Work instructions
Transcribe all of the material exactly, except for its pictures.
------------------------------------------------
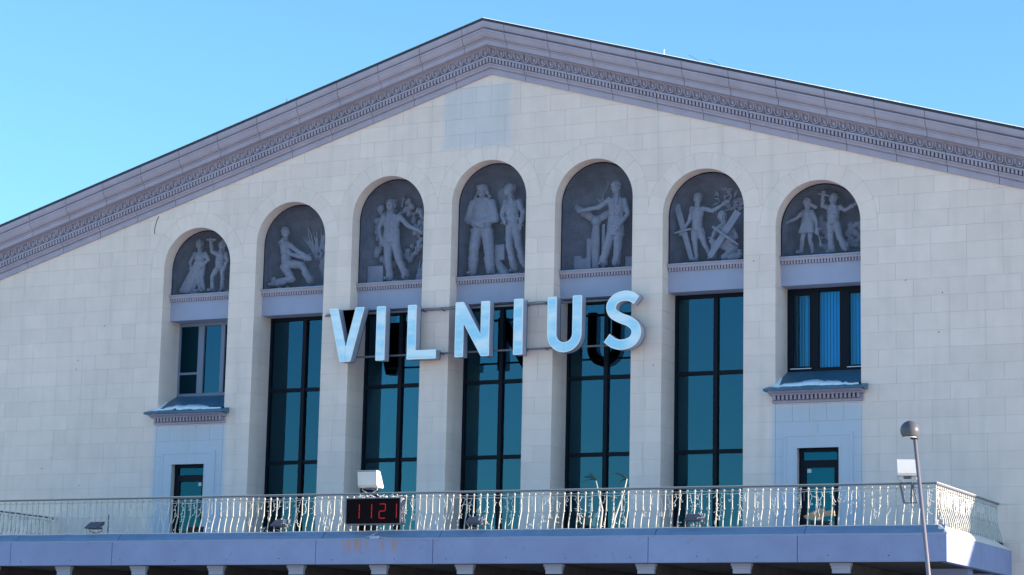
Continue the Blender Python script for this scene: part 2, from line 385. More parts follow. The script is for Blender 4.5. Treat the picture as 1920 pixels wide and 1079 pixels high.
# --- painted infill below the two outer sills, with doors
def infill(k):
    xc = k*S; p = MB().box(xc-W+0.004, xc+W-0.004, 0.014, 0.28, FLOOR, 2.0)
    dw = 0.53; dt = 0.92
    p = MB(); 
    for a, b, z0, z1 in ((-W+0.004, -dw, FLOOR, 2.4), (dw, W-0.004, FLOOR, 2.4), (-dw, dw, dt, 2.4)):
        p.box(xc+a, xc+b, 0.012, 0.5, z0, z1)
    ip = p.build('painted_infill', 'core', bld)
    r = -17; 
    for r in range(-17, -7):
        z0 = max(5.33+r*CH, FLOOR); z1 = min(5.33+(r+1)*CH, 2.02)
        if z1-z0 < 0.02: continue
        if r == -9: cuts = [-W+0.004+(2*W-0.008)*j/5 for j in range(6)]
        elif r % 2: cuts = [-W+0.004, -0.45, 0.45, W-0.004]
        else: cuts = [-W+0.004, 0.0, W-0.004]
        for a, b in zip(cuts[:-1], cuts[1:]):
            m = MB()
            for aa, bb in ((a, min(b, -dw)), (max(a, dw), b)) if z0 < dt else ((a, b),):
                if bb-aa < 0.02: continue
                m.box(xc+aa+G, xc+bb-G, 0.0, 0.2, z0+G, z1-G)
            if z0 < dt < z1 and a < dw and b > -dw: m.box(xc+max(a, -dw)+G, xc+min(b, dw)-G, 0.0, 0.2, dt, z1-G)
            if m.v: m.build('painted_block', 'wall', ip, tone=random.random())
    s = MB()
    for a, b, z0, z1 in ((-0.87, -0.80, FLOOR, 1.28), (0.80, 0.87, FLOOR, 1.28), (-0.80, 0.80, 1.20, 1.28)): s.box(xc+a, xc+b, -0.03, 0.0, z0, z1)
    for a, b, z0, z1 in ((-0.80, -0.55, FLOOR, 1.20), (0.55, 0.80, FLOOR, 1.20), (-0.55, 0.55, 0.95, 1.20)): s.box(xc+a, xc+b, -0.018, 0.0, z0, z1)
    for a, b, z0, z1 in ((-0.56, -0.525, FLOOR, 0.95), (0.525, 0.56, FLOOR, 0.95), (-0.525, 0.525, 0.915, 0.95)): s.box(xc+a, xc+b, -0.028, 0.02, z0, z1)
    s.build('door_surround', 'wall', bld, tone=0.5)
    d = MB(); y0, y1 = 0.16, 0.24
    for a, b, z0, z1 in ((-0.53, -0.43, FLOOR, 0.92), (0.43, 0.53, FLOOR, 0.92), (-0.43, 0.43, 0.83, 0.92), (-0.43, 0.43, 0.45, 0.63), (-0.43, 0.43, FLOOR, FLOOR+0.2),
                         (-0.43, -0.36, FLOOR, 0.45), (0.36, 0.43, FLOOR, 0.45)): d.box(xc+a, xc+b, y0, y1, z0, z1)
    do = d.build('balcony_door', 'frame', bld)
    MB().box(xc-0.43, xc+0.43, 0.2, 0.212, 0.63, 0.83).build('pane', 'cglass', do)
    MB().box(xc-0.36, xc+0.36, 0.2, 0.212, FLOOR+0.2, 0.45).build('pane', 'cglass', do)
    sx = xc-0.33 if k > 0 else xc+0.24
    MB().box(sx, sx+0.10, 0.194, 0.198, 0.33, 0.42).build('door_notice', 'white', do)
    MB().tube([(xc+0.39*(1 if k < 0 else -1), 0.13, -0.35), (xc+0.39*(1 if k < 0 else -1), 0.13, -0.15)], 0.015).build('handle', 'steel', do)
    MB().box(xc-0.5, xc+0.5, 0.55, 0.6, FLOOR, 0.9).build('door_curtain', 'curtain', bld)
infill(-3); infill(3)

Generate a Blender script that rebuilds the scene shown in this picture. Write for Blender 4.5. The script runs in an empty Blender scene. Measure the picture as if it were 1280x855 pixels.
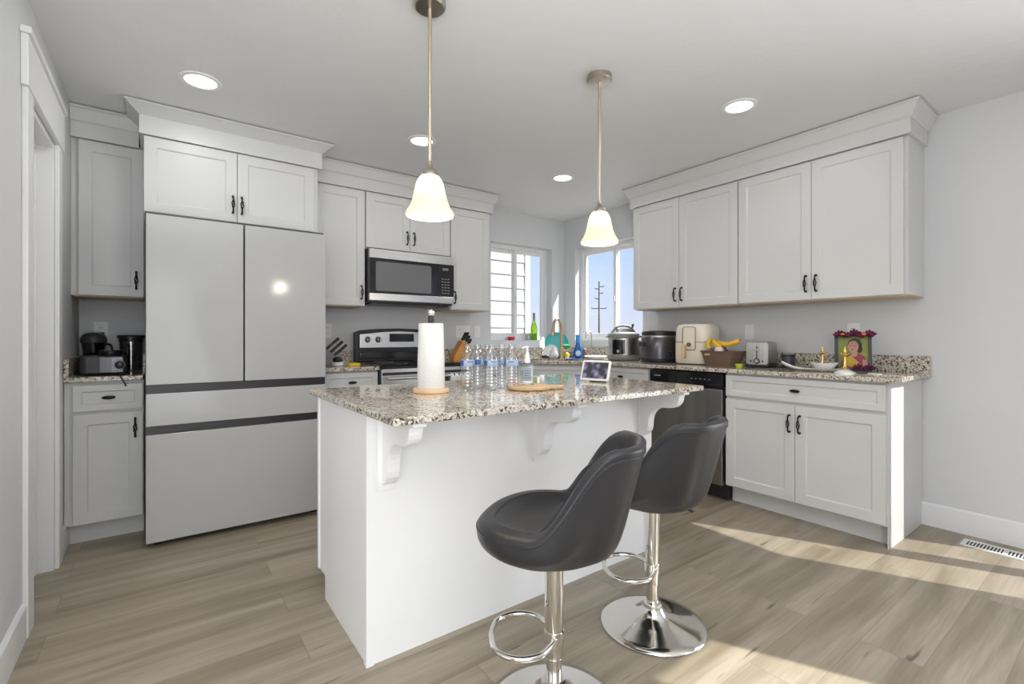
------------------------------------------------
Task response
Continue the Blender Python script for this scene: part 2, from line 385. More parts follow. The script is for Blender 4.5. Treat the picture as 1920 pixels wide and 1079 pixels high.
# --- painted infill below the two outer sills, with doors
def infill(k):
    xc = k*S; p = MB().box(xc-W+0.004, xc+W-0.004, 0.014, 0.28, FLOOR, 2.0)
    dw = 0.53; dt = 0.92
    p = MB(); 
    for a, b, z0, z1 in ((-W+0.004, -dw, FLOOR, 2.4), (dw, W-0.004, FLOOR, 2.4), (-dw, dw, dt, 2.4)):
        p.box(xc+a, xc+b, 0.012, 0.5, z0, z1)
    ip = p.build('painted_infill', 'core', bld)
    r = -17; 
    for r in range(-17, -7):
        z0 = max(5.33+r*CH, FLOOR); z1 = min(5.33+(r+1)*CH, 2.02)
        if z1-z0 < 0.02: continue
        if r == -9: cuts = [-W+0.004+(2*W-0.008)*j/5 for j in range(6)]
        elif r % 2: cuts = [-W+0.004, -0.45, 0.45, W-0.004]
        else: cuts = [-W+0.004, 0.0, W-0.004]
        for a, b in zip(cuts[:-1], cuts[1:]):
            m = MB()
            for aa, bb in ((a, min(b, -dw)), (max(a, dw), b)) if z0 < dt else ((a, b),):
                if bb-aa < 0.02: continue
                m.box(xc+aa+G, xc+bb-G, 0.0, 0.2, z0+G, z1-G)
            if z0 < dt < z1 and a < dw and b > -dw: m.box(xc+max(a, -dw)+G, xc+min(b, dw)-G, 0.0, 0.2, dt, z1-G)
            if m.v: m.build('painted_block', 'wall', ip, tone=random.random())
    s = MB()
    for a, b, z0, z1 in ((-0.87, -0.80, FLOOR, 1.28), (0.80, 0.87, FLOOR, 1.28), (-0.80, 0.80, 1.20, 1.28)): s.box(xc+a, xc+b, -0.03, 0.0, z0, z1)
    for a, b, z0, z1 in ((-0.80, -0.55, FLOOR, 1.20), (0.55, 0.80, FLOOR, 1.20), (-0.55, 0.55, 0.95, 1.20)): s.box(xc+a, xc+b, -0.018, 0.0, z0, z1)
    for a, b, z0, z1 in ((-0.56, -0.525, FLOOR, 0.95), (0.525, 0.56, FLOOR, 0.95), (-0.525, 0.525, 0.915, 0.95)): s.box(xc+a, xc+b, -0.028, 0.02, z0, z1)
    s.build('door_surround', 'wall', bld, tone=0.5)
    d = MB(); y0, y1 = 0.16, 0.24
    for a, b, z0, z1 in ((-0.53, -0.43, FLOOR, 0.92), (0.43, 0.53, FLOOR, 0.92), (-0.43, 0.43, 0.83, 0.92), (-0.43, 0.43, 0.45, 0.63), (-0.43, 0.43, FLOOR, FLOOR+0.2),
                         (-0.43, -0.36, FLOOR, 0.45), (0.36, 0.43, FLOOR, 0.45)): d.box(xc+a, xc+b, y0, y1, z0, z1)
    do = d.build('balcony_door', 'frame', bld)
    MB().box(xc-0.43, xc+0.43, 0.2, 0.212, 0.63, 0.83).build('pane', 'cglass', do)
    MB().box(xc-0.36, xc+0.36, 0.2, 0.212, FLOOR+0.2, 0.45).build('pane', 'cglass', do)
    sx = xc-0.33 if k > 0 else xc+0.24
    MB().box(sx, sx+0.10, 0.194, 0.198, 0.33, 0.42).build('door_notice', 'white', do)
    MB().tube([(xc+0.39*(1 if k < 0 else -1), 0.13, -0.35), (xc+0.39*(1 if k < 0 else -1), 0.13, -0.15)], 0.015).build('handle', 'steel', do)
    MB().box(xc-0.5, xc+0.5, 0.55, 0.6, FLOOR, 0.9).build('door_curtain', 'curtain', bld)
infill(-3); infill(3)

Generate a Blender script that rebuilds the scene shown in this picture. Write for Blender 4.5. The script runs in an empty Blender scene. Measure the picture as if it were 1280x855 pixels.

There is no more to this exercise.